◆ DIRECTIONS FOR THIS TASK ◆
Below are some records. Say how many of their lines include the string "scene", giving only the number.

***

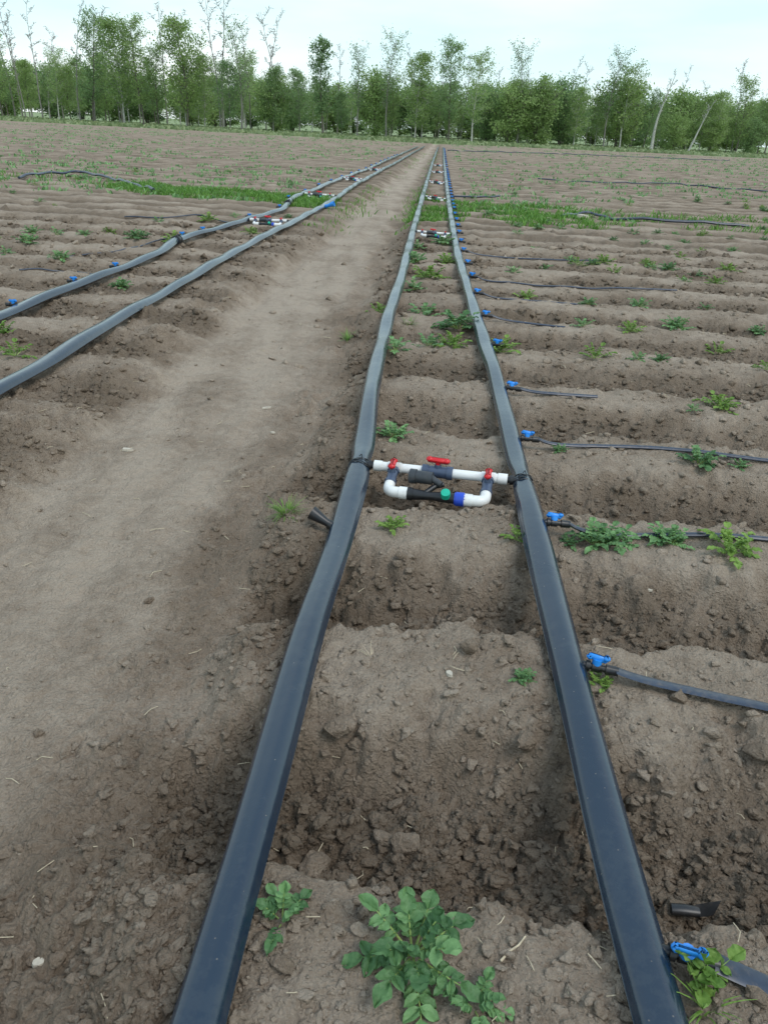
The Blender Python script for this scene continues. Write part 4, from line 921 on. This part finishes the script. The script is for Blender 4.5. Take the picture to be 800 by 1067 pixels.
for kind, px, top, lab in FRONT:
    kw = {}
    if kind == 'snag': kw = dict(var=0 if 'upright' in lab else 1, rz=0.15, back=-4)
    if kind == 'birch' and '491' in str(px): kw = dict(back=-5)
    tree(kind, px, top, lab, **kw)
for i in range(34):                                   # leafy neighbours filling the first line
    px = -60 + i * 28 + rng.uniform(-9, 9); base = 133 + (px - 474) * .048
    tree(rng.choice(['leafy', 'birch', 'leafy', 'bush', 'tall']), px, base - rng.uniform(36, 68) * (1.15 if px < 300 else .9), 'leafy green tree of middle height in the front line of the wood', rng.uniform(0, 5), 'middle-height trees of the front line')
for i in range(40):
    px = -90 + i * 25 + rng.uniform(-9, 9); base = 133 + (px - 474) * .048
    tree(rng.choice(['leafy', 'leafy', 'tall', 'birch', 'sparse']), px, base - rng.uniform(40, 62) * (1.15 if px < 300 else .85), 'green tree in the second line, partly hidden by the front trees', rng.uniform(7, 18), 'second line trees of the wood')
for i in range(34):
    px = -120 + i * 31 + rng.uniform(-9, 9); base = 133 + (px - 474) * .048
    tree(rng.choice(['bush', 'bush', 'leafy']), px, base - rng.uniform(36, 50), 'tree deep in the wood, seen only through gaps between the front trunks', rng.uniform(22, 40), 'back line trees of the wood', wide=1.5)
for i in range(30):
    px = -130 + i * 36 + rng.uniform(-9, 9); base = 133 + (px - 474) * .048
    tree('bush', px, base - rng.uniform(24, 32), 'low thicket bush closing the gaps far behind the trunks of the wood', rng.uniform(40, 60), 'thicket bushes behind the wood', wide=2.0)
for i in range(32):
    px = -20 + i * 27 + rng.uniform(-14, 14); base = 133 + (px - 474) * .048
    tree('bare', px, base - rng.uniform(75, 125) * (1.15 if px < 330 else .72), 'thin bare tree rising above the green crowns of the wood', rng.uniform(1, 14), 'thin bare trees in the wood')
for lst, us in ((PROTO, used), (LPROTO, used)) + tuple((v, tused) for v in TP.values()):
    for p in lst:
        if p.name not in us:
            for c in list(p.children): bpy.data.objects.remove(c)
            bpy.data.objects.remove(p)
for o in bpy.data.objects:
    if 'h' in o: del o['h']
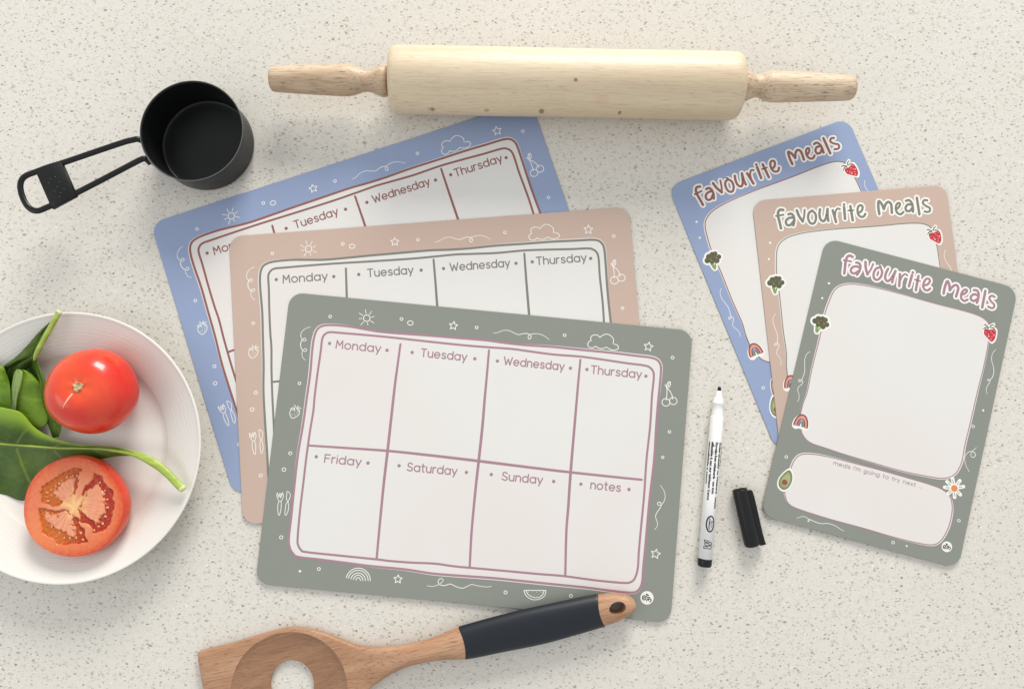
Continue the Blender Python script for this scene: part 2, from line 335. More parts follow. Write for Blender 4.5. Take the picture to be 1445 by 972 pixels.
def make_print(ink_mat, parents):
    first = parents[0]; parts = []
    z = TH
    # panel
    i = Ink(z+.012); o_ = cr(OUT, 6, True); ctr = o_.mean(0)
    # white paper area peeks out a hair past the outer line
    nrm = np.roll(o_, -1, 0)-np.roll(o_, 1, 0); nrm = np.stack([nrm[:, 1], -nrm[:, 0]], 1); nrm /= np.hypot(nrm[:, 0], nrm[:, 1])[:, None]
    sgn = np.sign(((o_-ctr)*nrm).sum(1).mean())
    ph = np.linspace(0, 2*math.pi, len(o_), endpoint=False)
    off = 1.9+1.0*np.sin(ph*3+.8)
    i.fill(F_(o_+nrm*sgn*off[:, None])); parts.append(('writing_panel', i, 'panel'))
    i = Ink(z+.04); i.stroke(F_(cr(OUT, 5, True)), 3.2*PX, True); parts.append(('border_line', i, 'ink'))
    i = Ink(z+.04); i.stroke(F_(cr(INN, 5, True)), 3.0*PX, True); parts.append(('border_line', i, 'ink'))
    for g in GRID:
        i = Ink(z+.045+.004*len(parts) % .02); i.stroke(F_(cr(g, 5)), 3.9*PX, False, .75, .8); parts.append(('grid_line', i, 'ink'))
    for k, (tx, a, b) in enumerate(DAYS):
        i = Ink(z+.045); word(i, tx, fr(*a), fr(*b), 7.7*PX, 1.75*PX)
        for d in DOTS[2*k:2*k+2]: i.disc(fr(*d), 2.35*PX)
        parts.append(('day_name' if tx != 'notes' else 'notes_heading', i, 'ink'))
    wd = 1.1*PX
    for (x, y, r) in RINGS:
        i = Ink(z+.03); c = fr(x, y)
        if r < 1: i.disc(c, 1.7*PX)
        else: i.stroke(arc(c[0], c[1], r*PX, r*PX*.93, 0, 345, 15)[:-1], 1.05*PX, True)
        parts.append(('ring_doodle', i, 'white_ink'))
    i = Ink(z+.03); c = fr(579, 455.7); i.stroke(arc(c[0], c[1], 3.9*PX, 3.1*PX, 0, 345, 15), 1.1*PX, True); parts.append(('oval_doodle', i, 'white_ink'))
    i = Ink(z+.03); c = fr(517.6, 448.9); i.stroke(arc(c[0], c[1], 4.7*PX, 4.7*PX, 0, 345, 18), wd, True)
    for (ex, ey) in ((750,175),(806,190),(830,238),(828,297),(772,315),(707,315),(692,257),(692,205)):
        e = np.array(fr(400+ex/6.482, 410+ey/6.482)); v = e-np.array(c); L = np.hypot(*v); i.stroke([np.array(c)+v/L*6.8*PX, e], wd, False, .8, .8)
    parts.append(('sun_doodle', i, 'white_ink'))
    for (x, y, R) in STARS:
        i = Ink(z+.03); c = np.array(fr(x, y)); a0 = random.uniform(-.15, .15)+math.pi/2
        pt = [c+PX*(R if k % 2 == 0 else R*.48)*np.array([math.cos(a0+k*math.pi/5), math.sin(a0+k*math.pi/5)]) for k in range(10)]
        for k in range(10): i.stroke([pt[k], pt[(k+1) % 10]], wd)
        parts.append(('star_doodle', i, 'white_ink'))
    for (q, pts) in SQ:
        i = Ink(z+.03); i.stroke(cr(tr(fr, *q, pts), 5), 1.1*PX, False, .6, .6); parts.append(('squiggle_doodle', i, 'white_ink'))
    def multi(nm, q, strokes, w=wd, extra=None):
        i = Ink(z+.03)
        for s_ in strokes: i.stroke(cr(tr(fr, *q, s_), 5), w)
        if extra: extra(i)
        parts.append((nm, i, 'white_ink'))
    multi('cloud_doodle', CL, CLOUD, 1.1*PX)
    def ce(i):
        for (x, y, r) in ((285,730,108),(488,692,104)):
            c = fr(925+x/19.45, 530+y/19.45); i.stroke(arc(c[0], c[1], r/19.45*PX, r/19.45*PX*.95, 0, 345, 18), wd, True)
    multi('cherry_doodle', CH, CHERRY, wd, ce)
    def be(i):
        for (x, y) in ((680,455),(740,450),(615,470),(650,510),(720,500),(770,430)): i.disc(fr(380+x/19.44, 560+y/19.44), .55*PX, n=8)
    multi('strawberry_doodle', ST, BERRY, .95*PX, be)
    multi('fork_doodle', KF, FORK, .9*PX); multi('knife_doodle', KF, KNIFE, .9*PX)
    i = Ink(z+.03); c = fr(350+943/6.073, 680+842/6.073)
    for rx, ry in ((102,102),(84,84),(61,62),(40,44),(19,24)): i.stroke(arc(c[0], c[1], rx/6.073*PX, ry/6.073*PX, 5, 172, 16), wd)
    parts.append(('rainbow_doodle', i, 'white_ink'))
    WM = (730,820,28.9)
    def we(i):
        for (x, y) in ((460,420),(560,540),(620,420),(700,540),(780,440),(860,520),(930,420),(970,560),(800,590),(1010,440)): i.disc(fr(730+x/28.9, 820+y/28.9), .4*PX, .7*PX, 8)
    multi('watermelon_doodle', WM, [[(300,358),(1165,362)],[(270,365),(330,530),(440,650),(600,730),(740,745),(900,715),(1050,640),(1140,520),(1165,370)],[(355,370),(430,510),(540,600),(700,650),(850,650),(960,600),(1050,500),(1090,370)]], wd, we)
    i = Ink(z+.03); i.disc(fr(913, 843), 9.1*PX, n=36); parts.append(('logo_disc', i, 'white_ink'))
    i = Ink(z+.06); LG = (890,820,24.3)
    for s_ in LOGO: i.stroke(cr(tr(fr, *LG, s_), 5), 1.45*PX)
    parts.append(('logo_mark', i, 'dark_ink'))
    place(parts, parents, ink_mat)
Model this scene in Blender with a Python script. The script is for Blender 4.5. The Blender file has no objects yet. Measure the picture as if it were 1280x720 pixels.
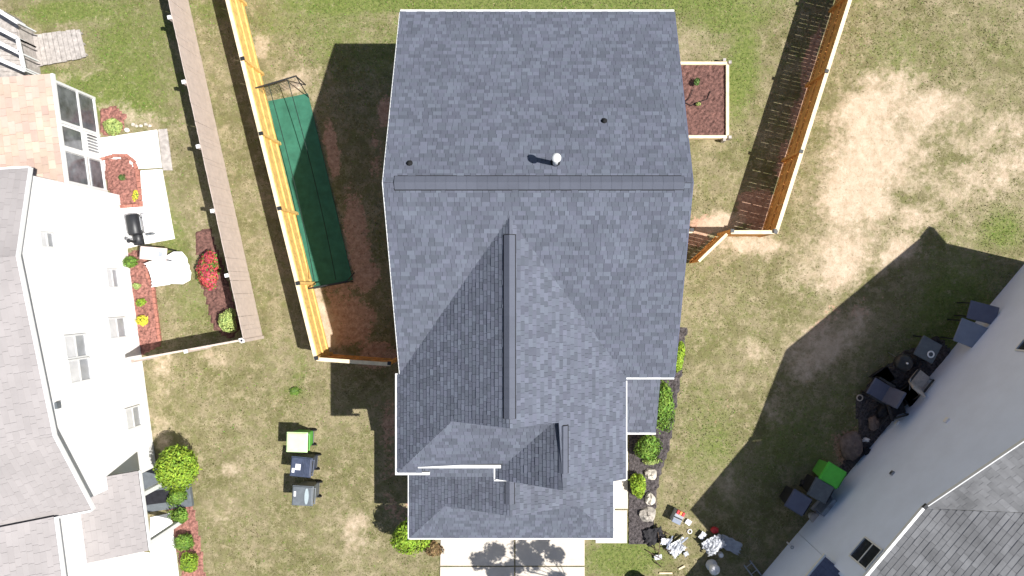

***

◆ ANSWER TO THE EXERCISE ◆
3